All the other competitors who made it to Plymouth could, in a sense, be declared winners. They had beaten the course and all the weather which had been thrown at them. The race was a particular triumph for the multihulls because at that time they were considered quite unsuitable for ocean racing, indeed that opinion is still widely held even today. But they had shown that they could keep going, and going to windward, in very severe conditions, and see off monohulls of similar length or bigger. Certainly Sundancer’s capsize was picked on as evidence that multihulls are unstable, but it could be argued that, some years later a top flight, fully manned, ocean racer, Morning Cloud, was lost in the same place in much the same conditions, and she wasn’t racing.
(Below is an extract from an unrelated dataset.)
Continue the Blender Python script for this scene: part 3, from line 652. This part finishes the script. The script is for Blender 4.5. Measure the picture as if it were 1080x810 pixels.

The race organisers came in for a word of praise in an article in Multihull International written by the owner of Snow Goose when he said: “I do not think it has been appreciated how much we yachtsmen owe to the flag officers of the Royal Western Yacht Club of England. This must be one of the oldest and most respected and, one might expect, most conservative of clubs, but they had the courage and foresight to give their support and to organise two of the greatest events in the yachting calendar, the transatlantic and round Britain and Ireland races.”